The Classroom: Where Agency Finally Collides With Trust
- professormattw
- 5 hours ago
- 2 min read

Nowhere is this crisis more visible—or more emotionally charged—than in education.
Thirty years ago, most parents did not argue with teachers about curriculum. Not because teachers were perfect, but because there was trust. Trust that teachers were trained professionals. Trust that schools existed to educate, not indoctrinate. Trust that authority had been earned.
Today, that trust has eroded.
Parents increasingly insist on instructional control. Curricula are audited, challenged, rewritten in public forums. Teachers are treated not as professionals exercising judgment, but as functionaries whose authority is provisional and constantly under review.
Yet this shift ignores a critical fact: teaching is among the most heavily vetted professions in modern society. Credentialing, praxis exams, continuing education, evaluation—these exist precisely to justify teacher autonomy. Administration, historically, existed not to strip teachers of agency but to protect it while preserving a bounded role for parental input.
A teacher without agency is no longer a teacher. They are a delivery mechanism—an animated syllabus governed by fear.

Student Agency vs Teacher Agency: A False Opposition
Much of the current conflict is framed as a zero-sum struggle: student agency versus teacher authority, parental rights versus professional autonomy. This framing is philosophically incoherent.
Student agency and teacher agency are not opposites. They are complementary forces within a shared project.
Students require agency over engagement, inquiry, interpretation, and effort.
Teachers require agency over curriculum, pedagogy, assessment, and classroom governance.
Parents require agency over values, boundaries, and advocacy—not instructional micromanagement.
Administrators require agency to mediate, protect, and structure—not dominate pedagogy.
The state requires agency to ensure equity and standards—not ideological conformity.
Conflict arises not because these roles exist, but because they are collapsing into one another.
Toward a Theory of Situated Agency
Here I propose a framework that may serve as a springboard for further research: Situated Agency Theory.
The central claim is simple but radical:
Agency is not a quantity to be maximized, but a capacity to be situated.
Agency must scale with:
Expertise – who knows what they are doing
Risk – what is at stake if decisions go wrong
Collective consequence – how many others are affected
Too much agency in the wrong domain is as destructive as too little agency in the right one. The modern crisis is not authoritarianism versus freedom, but misallocation.
In education, we have withdrawn agency from those trained to exercise it, while granting it to those structurally unequipped to wield it at scale. The result is neither empowerment nor accountability, but permanent instability.

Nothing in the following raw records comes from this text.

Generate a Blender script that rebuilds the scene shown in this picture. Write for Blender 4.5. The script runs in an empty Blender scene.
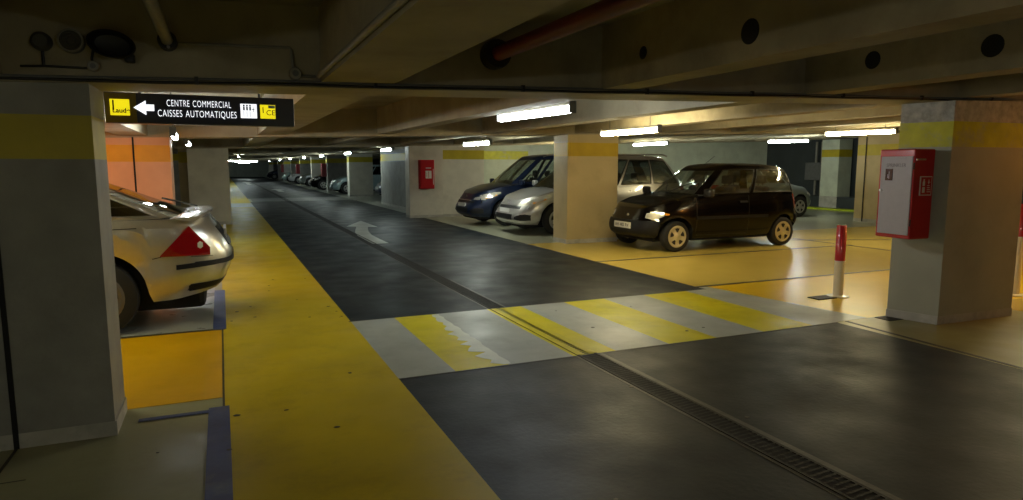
import bpy, bmesh, math, random
from mathutils import Vector, Matrix
random.seed(4)
S = bpy.context.scene
COL = S.collection
PI = math.pi

# ------------------------------------------------------------------ materials
def new_mat(name):
    m = bpy.data.materials.new(name); m.use_nodes = True
    nt = m.node_tree; b = nt.nodes['Principled BSDF']
    return m, nt, b

def surf(name, color, rough=.6, var=.25, scale=6., bump=.15, metal=0., coat=0., spec=.5, dirt=None, dirt_amt=.5, dirt_scale=1.5, rough_var=0.):
    """noise-mottled paint / concrete / plastic"""
    m, nt, b = new_mat(name)
    N, L = nt.nodes, nt.links
    tc = N.new('ShaderNodeTexCoord')
    n1 = N.new('ShaderNodeTexNoise'); n1.inputs['Scale'].default_value = scale; n1.inputs['Detail'].default_value = 8
    L.new(tc.outputs['Object'], n1.inputs['Vector'])
    r = N.new('ShaderNodeValToRGB')
    c = Vector(color)
    r.color_ramp.elements[0].position = .3; r.color_ramp.elements[1].position = .72
    r.color_ramp.elements[0].color = (*(c*(1-var)), 1); r.color_ramp.elements[1].color = (*[min(1, v*(1+var*.6)) for v in c], 1)
    L.new(n1.outputs['Fac'], r.inputs['Fac'])
    out = r.outputs['Color']
    if dirt is not None:
        n2 = N.new('ShaderNodeTexNoise'); n2.inputs['Scale'].default_value = dirt_scale; n2.inputs['Detail'].default_value = 10; n2.inputs['Roughness'].default_value = .72
        L.new(tc.outputs['Object'], n2.inputs['Vector'])
        r2 = N.new('ShaderNodeValToRGB'); r2.color_ramp.elements[0].position = .5; r2.color_ramp.elements[1].position = .75
        r2.color_ramp.elements[0].color = (0, 0, 0, 1); r2.color_ramp.elements[1].color = (dirt_amt,)*3+(1,)
        L.new(n2.outputs['Fac'], r2.inputs['Fac'])
        mx = N.new('ShaderNodeMix'); mx.data_type = 'RGBA'
        L.new(r2.outputs['Color'], mx.inputs['Factor']); L.new(out, mx.inputs['A']); mx.inputs['B'].default_value = (*dirt, 1)
        out = mx.outputs['Result']
    L.new(out, b.inputs['Base Color'])
    b.inputs['Roughness'].default_value = rough
    if rough_var:
        n3 = N.new('ShaderNodeTexNoise'); n3.inputs['Scale'].default_value = 2.2; n3.inputs['Detail'].default_value = 6
        L.new(tc.outputs['Object'], n3.inputs['Vector'])
        mr = N.new('ShaderNodeMapRange'); mr.inputs['From Min'].default_value = .3; mr.inputs['From Max'].default_value = .7
        mr.inputs['To Min'].default_value = max(.05, rough-rough_var); mr.inputs['To Max'].default_value = rough+rough_var
        L.new(n3.outputs['Fac'], mr.inputs['Value']); L.new(mr.outputs['Result'], b.inputs['Roughness'])
    b.inputs['Metallic'].default_value = metal
    b.inputs['Coat Weight'].default_value = coat; b.inputs['Coat Roughness'].default_value = .05
    b.inputs['Specular IOR Level'].default_value = spec
    if bump:
        bp = N.new('ShaderNodeBump'); bp.inputs['Strength'].default_value = bump; bp.inputs['Distance'].default_value = .01
        n4 = N.new('ShaderNodeTexNoise'); n4.inputs['Scale'].default_value = scale*6; n4.inputs['Detail'].default_value = 5
        L.new(tc.outputs['Object'], n4.inputs['Vector']); L.new(n4.outputs['Fac'], bp.inputs['Height']); L.new(bp.outputs['Normal'], b.inputs['Normal'])
    return m

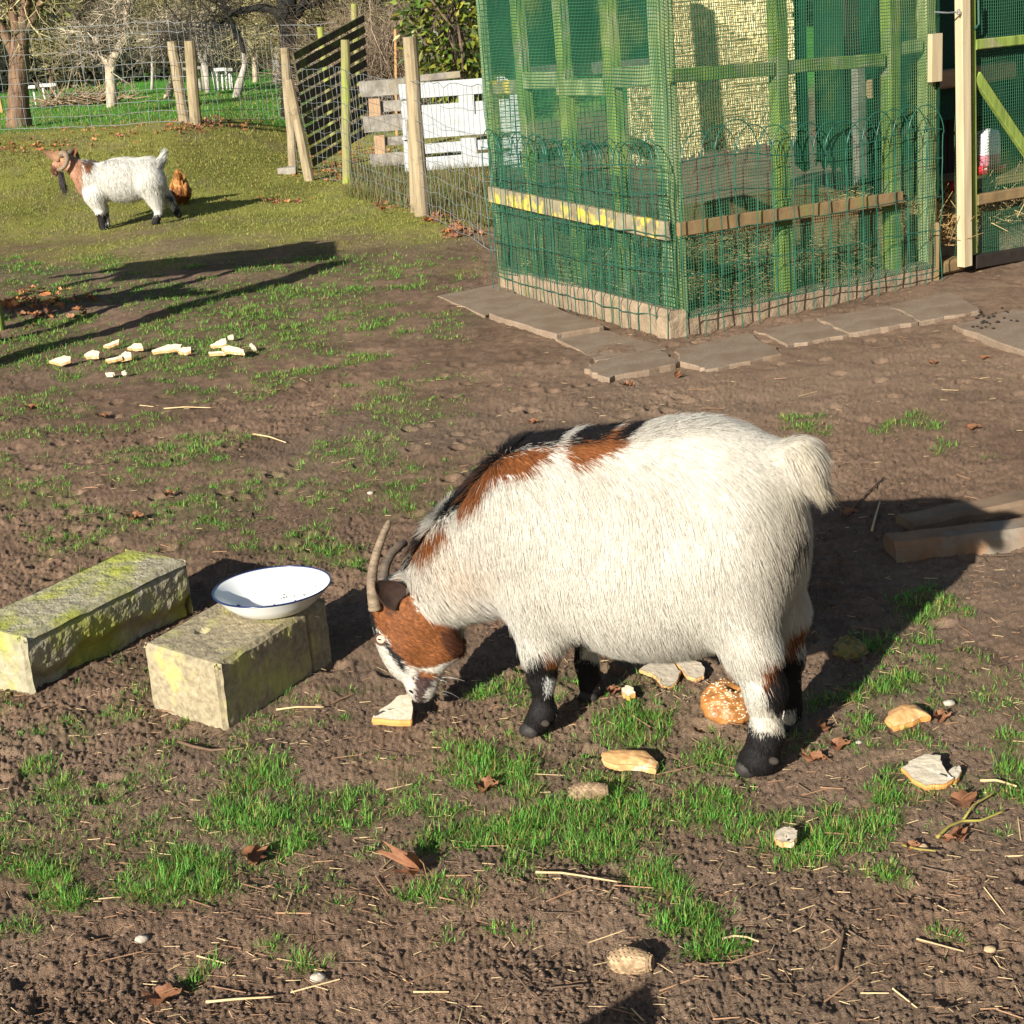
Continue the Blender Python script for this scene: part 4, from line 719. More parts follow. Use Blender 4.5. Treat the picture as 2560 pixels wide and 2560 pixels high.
def fur_mat(name):
    m = bpy.data.materials.new(name); m.use_nodes = True; t = m.node_tree; b = t.nodes['Principled BSDF']; b.inputs['Roughness'].default_value = .55; b.inputs['Specular IOR Level'].default_value = .22
    a = t.nodes.new('ShaderNodeAttribute'); a.attribute_name = 'col'; t.links.new(a.outputs['Color'], b.inputs['Base Color'])
    n = t.nodes.new('ShaderNodeAttribute'); n.attribute_name = 'snrm'; g = t.nodes.new('ShaderNodeNewGeometry'); mx = t.nodes.new('ShaderNodeMix'); mx.data_type = 'VECTOR'; mx.inputs[0].default_value = .62
    t.links.new(g.outputs['Normal'], mx.inputs[4]); t.links.new(n.outputs['Vector'], mx.inputs[5]); nn = t.nodes.new('ShaderNodeVectorMath'); nn.operation = 'NORMALIZE'; tr = t.nodes.new('ShaderNodeBsdfTranslucent'); ms = t.nodes.new('ShaderNodeMixShader'); ms.inputs[0].default_value = .28; t.links.new(a.outputs['Color'], tr.inputs[0]); t.links.new(b.outputs[0], ms.inputs[1]); t.links.new(tr.outputs[0], ms.inputs[2]); t.links.new(ms.outputs[0], t.nodes['Material Output'].inputs[0]); t.links.new(mx.outputs[1], nn.inputs[0]); t.links.new(nn.outputs[0], b.inputs['Normal'])
    return m
M_fur = fur_mat('goat hair'); M_skin = mat('goat skin', (.9, 1.05), sc=60, attr=True, rough=.8, bump=.2, spec=.15)
from mathutils import kdtree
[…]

Conclusion: Trust as the Silent Architecture of Agency
Agency does not function without trust. Trust is the social mechanism by which agency is peacefully transferred. When trust collapses, agency must be seized—and seized agency always looks like power struggle.
A society that demands agency everywhere ends up trusting no one.
A society that trusts no one must govern everything by force.
The question, then, is not whether individuals deserve agency. That much is obvious. The deeper question—the one we have been avoiding—is where agency belongs, when it must be shared, and when it must be surrendered for the sake of something larger than ourselves.
Until we learn to answer that question, our institutions will continue to fracture—not because we value freedom too much, but because we no longer know how to place it.